■ Supplied material ■

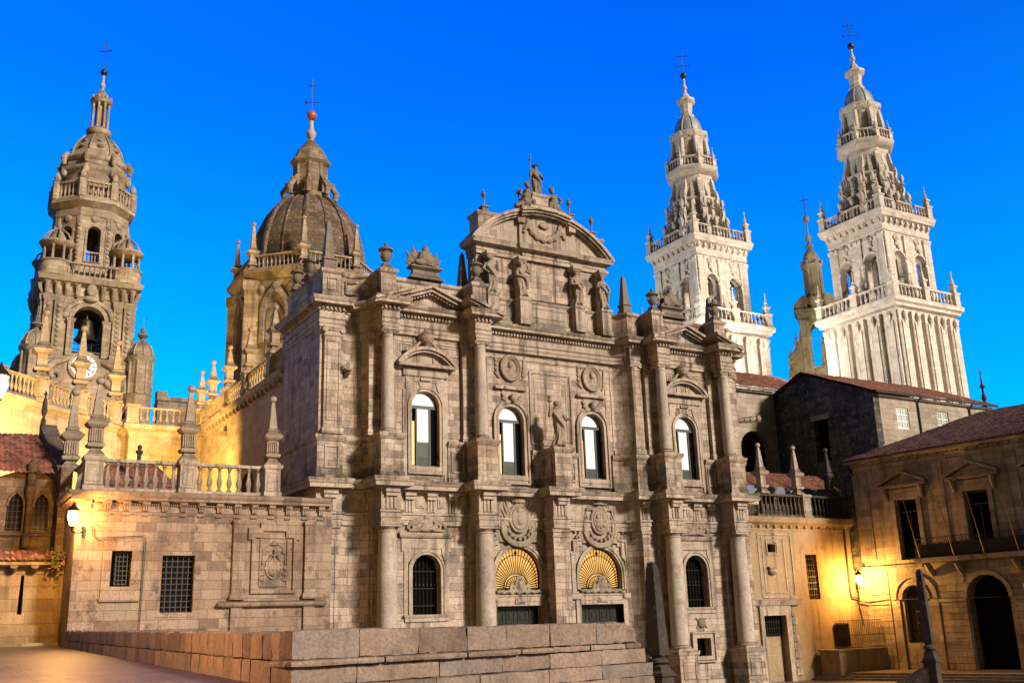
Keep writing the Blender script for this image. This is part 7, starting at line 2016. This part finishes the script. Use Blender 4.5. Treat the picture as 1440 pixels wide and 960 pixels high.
# ground floor: rusticated piers, arch mouldings
mb = MB()
def pier(x0, x1):
    z = -2.45
    while z < 2.2:
        mb.box(x0, x1, -.07, .02, z, z + .40); z += .43
    mb.box(x0 - .06, x1 + .06, -.14, .02, 2.25, 2.5)
    z = 2.55
    while z < 4.7: mb.box(x0, x1, -.05, .02, z, z + .38); z += .43
pier(1.0, 2.9); pier(6.95, 8.95); pier(12.25, 14.7); pier(18.1, 20.5)
mb.box(.9, 6.0, -.16, .02, 4.85, 5.1)
build('rusticated_pier', mb, 'right', TH)
mb = MB()
for a_, c, hw, zs in ((a1, 4.95, .95, 2.6), (a2, 10.6, 1.5, 2.5), (a3, 16.4, 1.5, 2.5)):
    z0 = -.6 if hw < 1 else -2.45
    mb.wall([arch(c, hw + .32, zs - .05, zs), arch(c, hw + .02, zs - .04, zs)], -.16, .18)
    if hw < 1:
        mb.wall([arch(c, hw + .9, zs - .05, zs), arch(c, hw + .55, zs - .04, zs)], -.12, .14)
        for s_ in (-1, 1): mb.box(*sorted((c + s_ * 1.25, c + s_ * 1.9)), -.12, .02, -2.5, 2.5)
build('arch_moulding', mb, 'right', TH)
mb = MB(); mb.wall([arch(10.6, 1.55, -2.6, 2.5, rise=1.55)], .88, .05); mb.wall([arch(16.4, 1.55, -2.6, 2.5, rise=1.55)], .88, .05); build('gateway', mb, 'dark', TH)
mb = MB(); mb.wall([arch(4.95, .96, -.6, 2.6)], .5, .05)
d = build('door', mb, 'wood', TH)
mb = MB(); mb.wall([arch(4.95, .95, 2.45, 2.6), arch(4.95, .86, 2.55, 2.6)], .42, .06); 
for i in range(11): a = pi * i / 10; mb.tube([(4.95 + .3 * cos(a), .45, 2.6 + .3 * sin(a)), (4.95 + .88 * cos(a), .45, 2.6 + .88 * sin(a))], .025, 4)
mb.tube([(4.95 + .3 * cos(pi * i / 12), .45, 2.6 + .3 * sin(pi * i / 12)) for i in range(13)], .03, 4)
for k in range(4): mb.box(4.1 + .55 * k, 4.16 + .55 * k, .42, .5, -.6, 2.5)
for z in (0, .8, 1.6, 2.4): mb.box(4.0, 5.9, .40, .46, z, z + .08)
build('door_frame', mb, 'frame', d)
mb = MB(); mb.box(13.2, 13.6, -.1, -.07, 2.95, 3.25); build('house_number_plate', mb, 'white', TH)
# roof
mb = MB()
tile_roof(mb, (.5, -.75, 13.42), (LEN, -.75, 13.42), (LEN, 6.5, 16.75), (9.0, 6.5, 16.75), pitch=.3)
tile_roof(mb, (.5, 12.5, 13.42), (.5, -.75, 13.42), (9.0, 6.5, 16.75), (9.0, 6.6, 16.75), pitch=.3)
build('roof', mb, 'tile_dark', TH)
mb = MB(); mb.add([(.65, -.6, 13.36), (LEN, -.6, 13.36), (LEN, 12.4, 13.36), (.65, 12.4, 13.36), (9.1, 6.5, 16.55), (LEN, 6.5, 16.55)], [(3, 2, 1, 0), (0, 1, 5, 4), (1, 2, 5), (2, 3, 4, 5), (3, 0, 4)])
mb.box(.55, LEN, -.78, -.6, 13.36, 13.5)
build('roof_boarding', mb, 'tile_dark', TH)
# cables on the corner
mb = MB(); mb.tube([(.2, -.1, 4.9), (.3, -.15, 3.2), (.2, -.1, 2.4), (.35, -.1, 1.2)], .05, 6); mb.tube([(.1, -.12, 2.6), (1.2, -.18, 2.45), (2.9, -.18, 2.62)], .04, 5); mb.tube([(.1, .0, 12), (.1, -.05, 5)], .06, 6); build('cable_pipe', mb, 'pipe', TH)
_rot = -radians(82)
TH.location = (64.946, 57.0, 0); TH.rotation_euler = (0, 0, _rot)
def th(s, o, z):     # town-house frame to world
    return (64.946 + s * cos(_rot) - o * sin(_rot), 57.0 + s * sin(_rot) + o * cos(_rot), z)
# flagpoles leaning out of the balcony
labs = ['bare flagpole leaning beside the first pedimented window', 'bare flagpole between the two full windows of the balcony', 'bare flagpole crossing the second dark window', 'bare flagpole at the right picture edge']
for i, (s, h) in enumerate(((6.4, 4.1), (9.05, 4.1), (11.3, 4.2), (13.75, 4.0))):
    mb = MB(); a, b = Vector(th(s, -1.0, 5.45)), Vector(th(s - .15, -2.0, 5.45 + h))
    mb.tube([a, a.lerp(b, .3), b], [.045, .036, .022], 8); mb.ell(tuple(b), (.05, .05, .08)); mb.ell(tuple(a), (.09, .09, .09))
    tag(build('flagpole', mb, 'pole', loc=tuple(a)), labs[i], 'flagpole', 'bare flagpoles on the balcony')
lantern((63.6, 55.4, 4.15), th(.15, -.05, 3.75), 'lit street lamp on the corner of the town house', 3300)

■ Task statement ■
Transcribe the listing in full and omit the pictures.

■ Answer to this problem ■
Keep writing the Blender script for this image. This is part 7, starting at line 2016. This part finishes the script. Use Blender 4.5. Treat the picture as 1440 pixels wide and 960 pixels high.
# ground floor: rusticated piers, arch mouldings
mb = MB()
def pier(x0, x1):
    z = -2.45
    while z < 2.2:
        mb.box(x0, x1, -.07, .02, z, z + .40); z += .43
    mb.box(x0 - .06, x1 + .06, -.14, .02, 2.25, 2.5)
    z = 2.55
    while z < 4.7: mb.box(x0, x1, -.05, .02, z, z + .38); z += .43
pier(1.0, 2.9); pier(6.95, 8.95); pier(12.25, 14.7); pier(18.1, 20.5)
mb.box(.9, 6.0, -.16, .02, 4.85, 5.1)
build('rusticated_pier', mb, 'right', TH)
mb = MB()
for a_, c, hw, zs in ((a1, 4.95, .95, 2.6), (a2, 10.6, 1.5, 2.5), (a3, 16.4, 1.5, 2.5)):
    z0 = -.6 if hw < 1 else -2.45
    mb.wall([arch(c, hw + .32, zs - .05, zs), arch(c, hw + .02, zs - .04, zs)], -.16, .18)
    if hw < 1:
        mb.wall([arch(c, hw + .9, zs - .05, zs), arch(c, hw + .55, zs - .04, zs)], -.12, .14)
        for s_ in (-1, 1): mb.box(*sorted((c + s_ * 1.25, c + s_ * 1.9)), -.12, .02, -2.5, 2.5)
build('arch_moulding', mb, 'right', TH)
mb = MB(); mb.wall([arch(10.6, 1.55, -2.6, 2.5, rise=1.55)], .88, .05); mb.wall([arch(16.4, 1.55, -2.6, 2.5, rise=1.55)], .88, .05); build('gateway', mb, 'dark', TH)
mb = MB(); mb.wall([arch(4.95, .96, -.6, 2.6)], .5, .05)
d = build('door', mb, 'wood', TH)
mb = MB(); mb.wall([arch(4.95, .95, 2.45, 2.6), arch(4.95, .86, 2.55, 2.6)], .42, .06); 
for i in range(11): a = pi * i / 10; mb.tube([(4.95 + .3 * cos(a), .45, 2.6 + .3 * sin(a)), (4.95 + .88 * cos(a), .45, 2.6 + .88 * sin(a))], .025, 4)
mb.tube([(4.95 + .3 * cos(pi * i / 12), .45, 2.6 + .3 * sin(pi * i / 12)) for i in range(13)], .03, 4)
for k in range(4): mb.box(4.1 + .55 * k, 4.16 + .55 * k, .42, .5, -.6, 2.5)
for z in (0, .8, 1.6, 2.4): mb.box(4.0, 5.9, .40, .46, z, z + .08)
build('door_frame', mb, 'frame', d)
mb = MB(); mb.box(13.2, 13.6, -.1, -.07, 2.95, 3.25); build('house_number_plate', mb, 'white', TH)
# roof
mb = MB()
tile_roof(mb, (.5, -.75, 13.42), (LEN, -.75, 13.42), (LEN, 6.5, 16.75), (9.0, 6.5, 16.75), pitch=.3)
tile_roof(mb, (.5, 12.5, 13.42), (.5, -.75, 13.42), (9.0, 6.5, 16.75), (9.0, 6.6, 16.75), pitch=.3)
build('roof', mb, 'tile_dark', TH)
mb = MB(); mb.add([(.65, -.6, 13.36), (LEN, -.6, 13.36), (LEN, 12.4, 13.36), (.65, 12.4, 13.36), (9.1, 6.5, 16.55), (LEN, 6.5, 16.55)], [(3, 2, 1, 0), (0, 1, 5, 4), (1, 2, 5), (2, 3, 4, 5), (3, 0, 4)])
mb.box(.55, LEN, -.78, -.6, 13.36, 13.5)
build('roof_boarding', mb, 'tile_dark', TH)
# cables on the corner
mb = MB(); mb.tube([(.2, -.1, 4.9), (.3, -.15, 3.2), (.2, -.1, 2.4), (.35, -.1, 1.2)], .05, 6); mb.tube([(.1, -.12, 2.6), (1.2, -.18, 2.45), (2.9, -.18, 2.62)], .04, 5); mb.tube([(.1, .0, 12), (.1, -.05, 5)], .06, 6); build('cable_pipe', mb, 'pipe', TH)
_rot = -radians(82)
TH.location = (64.946, 57.0, 0); TH.rotation_euler = (0, 0, _rot)
def th(s, o, z):     # town-house frame to world
    return (64.946 + s * cos(_rot) - o * sin(_rot), 57.0 + s * sin(_rot) + o * cos(_rot), z)
# flagpoles leaning out of the balcony
labs = ['bare flagpole leaning beside the first pedimented window', 'bare flagpole between the two full windows of the balcony', 'bare flagpole crossing the second dark window', 'bare flagpole at the right picture edge']
for i, (s, h) in enumerate(((6.4, 4.1), (9.05, 4.1), (11.3, 4.2), (13.75, 4.0))):
    mb = MB(); a, b = Vector(th(s, -1.0, 5.45)), Vector(th(s - .15, -2.0, 5.45 + h))
    mb.tube([a, a.lerp(b, .3), b], [.045, .036, .022], 8); mb.ell(tuple(b), (.05, .05, .08)); mb.ell(tuple(a), (.09, .09, .09))
    tag(build('flagpole', mb, 'pole', loc=tuple(a)), labs[i], 'flagpole', 'bare flagpoles on the balcony')
lantern((63.6, 55.4, 4.15), th(.15, -.05, 3.75), 'lit street lamp on the corner of the town house', 3300)